The second part is that even at the long-tail layer, the principles still apply. The hot-path rule is just as true for a small operator as for a large one. Pre-caching invariants is just as valuable. Switching from polling to push is just as much of a step-function improvement. The absolute numbers are different, but the shape of the curve is the same. "Everyone on this leaderboard is at sub-30ms" might be out of reach today, but "my own bot is meaningfully faster than it was last month because I moved several things off the hot path" is entirely within reach, and that improvement compounds.
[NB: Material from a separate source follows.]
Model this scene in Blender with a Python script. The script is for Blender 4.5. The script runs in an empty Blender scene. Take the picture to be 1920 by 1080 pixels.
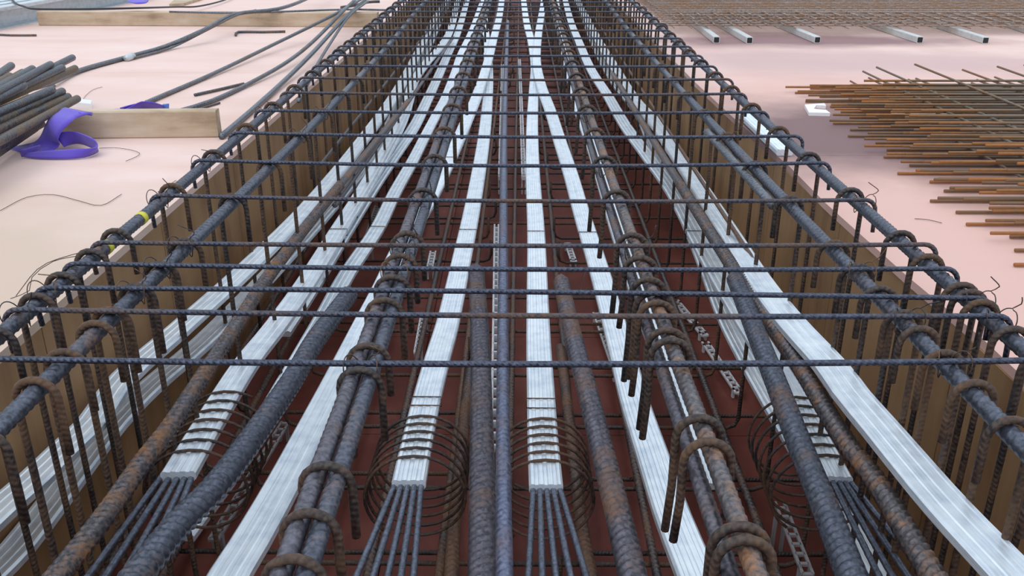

The internalization I am taking from this episode is less about specific tooling and more about a posture. The posture is: stop saying "fast enough." Start asking, on every line of code that touches the trigger event, whether it has any business being there at all. Most of the lines do not, and finding them is a thing I can do today, on my own, without buying anything.
Key Takeaways
- Latency-to-revenue is non-linear. The drop from sub-30ms to over-200ms in opportunity capture is closer to a cliff than a slope, with capture rates collapsing from 80–90% to under 10%.
- There are four latency buckets, not one. Trigger propagation, tick-to-trade, transaction propagation, and supply-chain latency each respond to different interventions; tuning the wrong one feels productive while changing nothing.
- The hot-path rule is the most actionable principle. Anything that does not strictly need the trigger event must not run on the hot path; precompute everything that is invariant between events.
- Solana's 400ms slot creates a single-digit-millisecond opportunity window. A single cross-internet round trip can consume the entire window, which is why colocation and self-hosted infrastructure dominate at the top.
- At the elite end, the race has moved to silicon. FPGA and ASIC implementations operate at nanosecond scale, and the floor of "competitive" keeps rising — but the same principles still apply at the long-tail layer where solo operators actually compete.